Here i3==i4 will be true sometime and false sometime depending on JVM .
IN EXAM it is always false because it is not consistent through all JVM's

i3.equals(i4) is consistent in all jvm's .so always true in above example.

Agree with Srilatha that the result is depending on JVM. I have tested the code on my machine and the result for i3==i4 is false. Seems the data ranger doesn't matter that much.

By the way,
Integer i3 = 10;
Integer i4 = 10;

won't go through compiler, they should be declared as
Integer i3 = new Integer(10);
Integer i4 = new Integer(10);

Pls correct me if I am wrong.

Thanks,
Fen

Together, we will win!

u r right Huifen
Integer i3 = new Integer(10);
Integer i4 = new Integer(10);

i just copied code of gaurav singhal to explain him

Originally posted by Huifen Lu:
Agree with Srilatha that the result is depending on JVM. I have tested the code on my machine and the result for i3==i4 is false. Seems the data ranger doesn't matter that much.

By the way,
Integer i3 = 10;
Integer i4 = 10;

won't go through compiler, they should be declared as
Integer i3 = new Integer(10);
Integer i4 = new Integer(10);

Pls correct me if I am wrong.

Thanks,
Fen

In 1.5, autoboxing will automatically wrap the int in the Integer.

Thanks Keith! Yeah, I need to update my J2SE to 5, so that we can be in the same page.

Together, we will win!

Here i3==i4 will be true sometime and false sometime depending on JVM .IN EXAM it is always false because it is not consistent through all JVM's

But it is not true if you test in jdk 1.5 you will get the consistent behaviour that i3==i4 will be true in -128 to 127 range for integer.
That is the same thing told in K&B books.

Plz correct me if i am wrong

In jdk 1.5 is correct.

Should be

Integer i4 = 10 ;// gives you a compiler error

if you add the following bold line you get:

same object
meaningfully equal

Integer i4 = 10 ;// gives you a compiler error

If you use JDK 1.5 this will not give the compilation error because of it boxing capability.Boxing is a new feature that is added in JDK 1.5 onwards.
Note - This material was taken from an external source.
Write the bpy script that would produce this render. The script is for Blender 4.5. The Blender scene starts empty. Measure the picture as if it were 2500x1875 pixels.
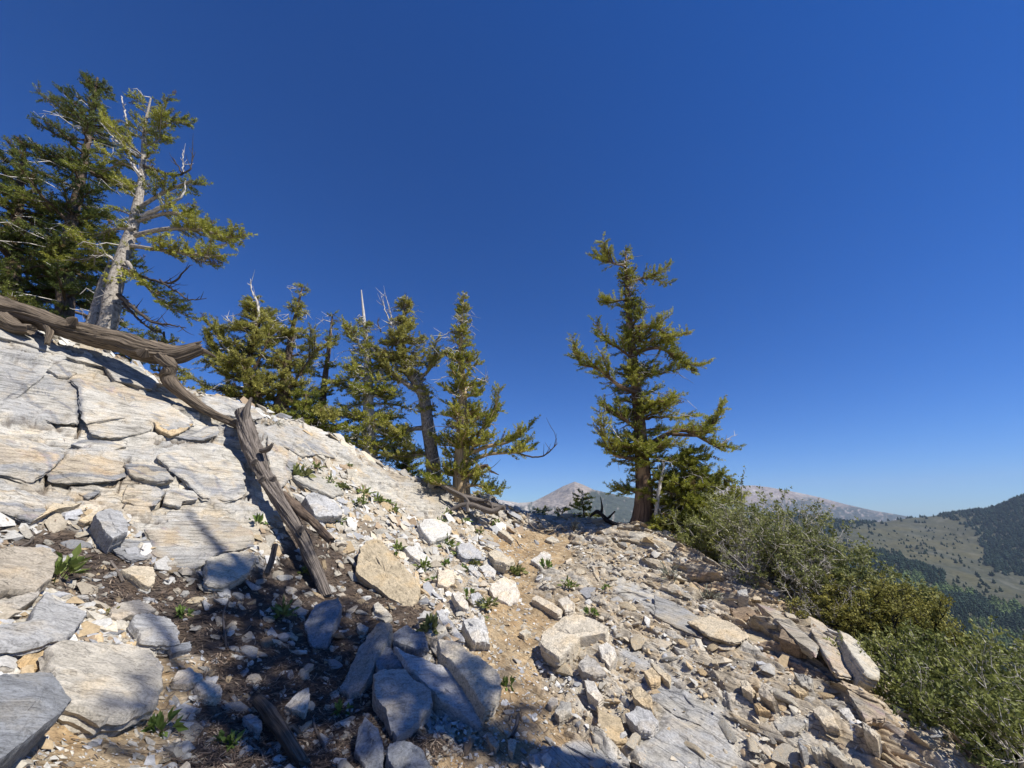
import bpy, bmesh, math, random
import numpy as np
from mathutils import Vector, Matrix, Quaternion

# ------------------------------------------------------------------ camera, sky, sun
sc = bpy.context.scene
COL = sc.collection
F = 939.0                     # focal length in photo pixels (2500 wide)
EYE = 1.6
TH = math.atan2(1245 - 937.5, F)
CT, ST = math.cos(TH), math.sin(TH)
cam = bpy.data.cameras.new('camera')
cam.sensor_width = 36.0
cam.lens = 36.0 * F / 2500.0
cam.clip_start = 0.05
cam.clip_end = 40000
cob = bpy.data.objects.new('camera', cam)
COL.objects.link(cob)
cob.location = (0, 0, EYE)
cob.rotation_euler = (math.pi / 2 + TH, 0, 0)
sc.camera = cob

SUN_AZ = math.radians(118)    # clockwise from the view direction (+Y)
SUN_EL = math.radians(53)
SDIR = Vector((math.sin(SUN_AZ) * math.cos(SUN_EL), math.cos(SUN_AZ) * math.cos(SUN_EL), math.sin(SUN_EL)))
w = bpy.data.worlds.new('World')
sc.world = w
w.use_nodes = True
nt = w.node_tree
sky = nt.nodes.new('ShaderNodeTexSky')
sky.sky_type = 'NISHITA'
sky.sun_disc = False
sky.sun_elevation = SUN_EL
sky.sun_rotation = SUN_AZ
sky.altitude = 3000
sky.air_density = 1.15
sky.dust_density = 0.15
sky.ozone_density = 3.0
hs = nt.nodes.new('ShaderNodeHueSaturation')
hs.inputs['Saturation'].default_value = 1.32
nt.links.new(sky.outputs[0], hs.inputs['Color'])
tm = nt.nodes.new('ShaderNodeMix'); tm.data_type = 'RGBA'; tm.blend_type = 'MULTIPLY'; tm.inputs[0].default_value = 1.0
tm.inputs[7].default_value = (0.68, 1.02, 1.55, 1)
nt.links.new(hs.outputs[0], tm.inputs[6]); nt.links.new(tm.outputs[2], nt.nodes['Background'].inputs[0])
nt.nodes['Background'].inputs[1].default_value = 0.062
sun = bpy.data.lights.new('sun', 'SUN')
sun.energy = 5.0
sun.angle = math.radians(0.53)
sun.color = (1.0, 0.955, 0.88)
sob = bpy.data.objects.new('sun', sun)
COL.objects.link(sob)
sob.rotation_euler = SDIR.to_track_quat('Z', 'Y').to_euler()
sc.view_settings.view_transform = 'Standard'
sc.view_settings.look = 'None'
sc.view_settings.exposure = 0.42
sc.view_settings.gamma = 1.0
sc.cycles.max_bounces = 6
sc.cycles.diffuse_bounces = 3
sc.cycles.transmission_bounces = 3
sc.cycles.transparent_max_bounces = 4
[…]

Integer i3 = new Integer(10); Integer i4 = new Integer(10); i3 = i4; if(i3 == i4) System.out.println("same object"); if(i3.equals(i4)) System.out.println("meaningfully equal");

As in this you are making both the refence to point the own object that why this is well understood.

But you have misunderstood the problem.
The following code well compile and run in JDK 1.5.

Integer i3 = 10;
Integer i4 = 10;
if(i3 == i4) System.out.println("same object");
if(i3.equals(i4)) System.out.println("meaningfully equal");

This example produces the output:
same object
meaningfully equal

And what happen is if you allocate the number within range -128 to 127 two different object reference point to same object in heap memory ie i3 an i4 are pointing to one object in heap memory. But if you change the value beyond this range they start pointing two different objects in heap memory.

Cannot understand why???

And what happen is if you allocate the number within range -128 to 127 two different object reference point to same object in heap memory ie i3 an i4 are pointing to one object in heap memory. But if you change the value beyond this range they start pointing two different objects in heap memory.

Cannot understand why???

It's easy. When you go beyond the -128 to 127 range Java creates a new Object instead of reusing the already existing one in the "Integer pool".

Never use "==" operator when you want to compare the int value wrapped by the object Integer. Use equals() instead.

-Henrik

does this mean that out of the -128 to 127 range auto-unboxing does not occur cos I think the two instances are compared to be thesame cos they are unboxed to be primitives then compared, or does it mean that they cant be unboxed to primitives out of that range

As far as I can understand it is not becoz of boxing and unboxing that happen in any range of values. But JVM will not allocate different object memory for the different object of same value in given range -128 to 127 but beyond this range it creates different objects in the memory. So two integer objects with value 10 will point to same object in memory but two integer object with value 128 will point to two different memory locations.